◆ Task to carry out ◆
Locate the string "picture" throughout the material and copy every line in which it occurs.

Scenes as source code
— begin —
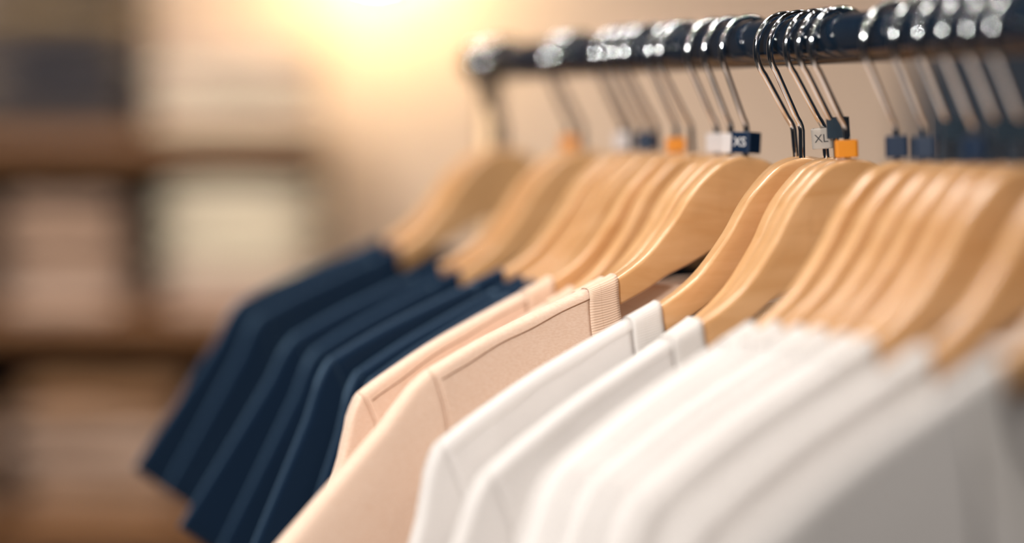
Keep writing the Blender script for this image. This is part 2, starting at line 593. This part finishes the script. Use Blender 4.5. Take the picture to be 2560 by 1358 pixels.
def hang_shirt(name, loc, rot, p, colour):
    sh = empty(name, loc, rot)
    ms = make_shirt(p, colour)
    b = obj('body', ms['body'], FAB[colour], sh); solid(b, .0005, -1)
    for mir in (1, -1):
        s = obj('sleeve', ms['sleeve%d' % mir], FAB[colour], sh); solid(s, .0005, -1)
        obj('armhole_seam', ms['armhole_seam%d' % mir], FAB[colour], sh)
        obj('shoulder_seam', ms['shoulder_seam%d' % mir], SEAM[colour], sh)
    c = obj('collar', ms['collar'], RIB[colour], sh); solid(c, .0006, -1)
    return sh

# every hanger along the rail, far end first: r, yaw, tilt, shirt colour, collar u, shoulder u, sleeve angle, sleeve length, marker
ROWS = [
 (1.6705, 10.4, -3.8, 'navy',  90, 203, 58, 134, None),
 (1.6530, 10.4, -1.4, 'navy',  90, 201, 60, 134, None),
 (1.5262,  3.8, 0.0, 'navy', 99, 203, 57, 140, 'orange'),
 (1.5080,  3.8, 2.4, 'navy', 97, 201, 60, 140, None),
 (1.4365,  4.1, 2.0, 'navy', 92, 206, 66, 165, 'white'),
 (1.4183,  4.1, 0.1, 'navy', 93, 211, 66, 165, None),
 (1.4010,  4.1, 2.6, 'navy', 92, 207, 68, 165, 'navy'),
 (1.3850,  4.1, 3.6, 'navy', 92, 206, 70, 165, None),
 (1.3490,  8.4, 0.8, 'beige', 92, 225, 70, 165, 'orange'),
 (1.3330,  8.4, 4.2, 'beige', 92, 206, 70, 165, None),
 (1.2920,  9.9, 1.6, 'beige', 89, 206, 60, 160, 'grey'),
 (1.2680,  9.9, -1.0, 'beige', 88, 206, 48, 165, 'white'),
 (1.2441,  9.9, -2.9, 'beige', 87.5, 208.6, 46, 170, 'xs'),
 (1.1995,  6.6, 6.5, 'white', 92, 214, 72, 160, None),
 (1.1820,  6.6, 1.6, 'white', 95.6, 233, 72, 165, None),
 (1.1630,  7.0, 6.4, 'white', 96, 226, 62, 165, 'xl'),
 (1.1480,  7.0, 5.0, 'white', 98, 228, 62, 165, 'smoky'),
 (1.1332,  7.0, 3.6, 'white', 99.9, 233, 60, 165, 'orange'),
 (1.0775, 10.2, 2.8, 'white', 97, 223, 60, 165, 'navy'),
 (1.0470, 9.6, 1.6, 'white', 95, 223, 60, 165, 'navy'),
 (1.0230, 9.2, 1.8, 'white', 94, 222, 60, 165, 'smoky'),
 (1.0000, 9.0, 1.4, 'white', 94, 222, 60, 165, 'navy'),
 (0.9780, 9.0, 1.8, 'white', 94, 222, 60, 165, 'smoky'),
 (0.9560, 9.0, 1.4, 'white', 94, 222, 60, 165, 'smoky'),
 (0.9070, 8.6, 1.4, 'white', 94, 222, 60, 165, 'smoky'),
 (0.8500, 8.6, 1.2, 'white', 94, 222, 60, 165, None),
]
ORD = ['first', 'second', 'third', 'fourth', 'fifth', 'sixth', 'seventh', 'eighth', 'ninth', 'tenth', 'eleventh', 'twelfth', 'thirteenth']
SPECIAL_SHIRT = {
 0: 'farthest navy T-shirt, at the far end of the rail nearest the shelves',
 7: 'nearest navy T-shirt, the one hanging right behind the beige shirts',
 8: 'farthest beige T-shirt, hanging right in front of the navy ones',
 12: 'nearest beige T-shirt, sharply focused, its ribbed collar against the first white shirt',
 13: 'farthest white T-shirt, hanging right in front of the sharp beige one',
 25: 'nearest white T-shirt, most blurred, closest to the camera',
}
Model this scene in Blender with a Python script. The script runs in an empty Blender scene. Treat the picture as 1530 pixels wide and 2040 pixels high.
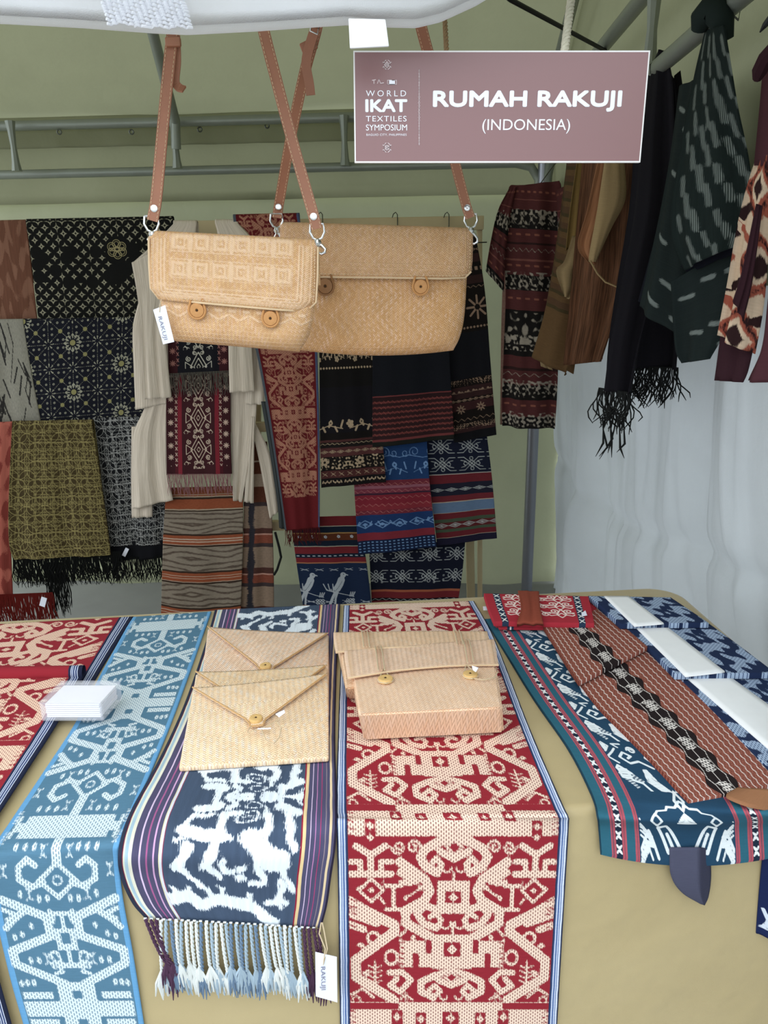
— end —
◆ Result of the exercise ◆
Keep writing the Blender script for this image. This is part 2, starting at line 593. This part finishes the script. Use Blender 4.5. Take the picture to be 2560 by 1358 pixels.
Model this scene in Blender with a Python script. The script runs in an empty Blender scene. Treat the picture as 1530 pixels wide and 2040 pixels high.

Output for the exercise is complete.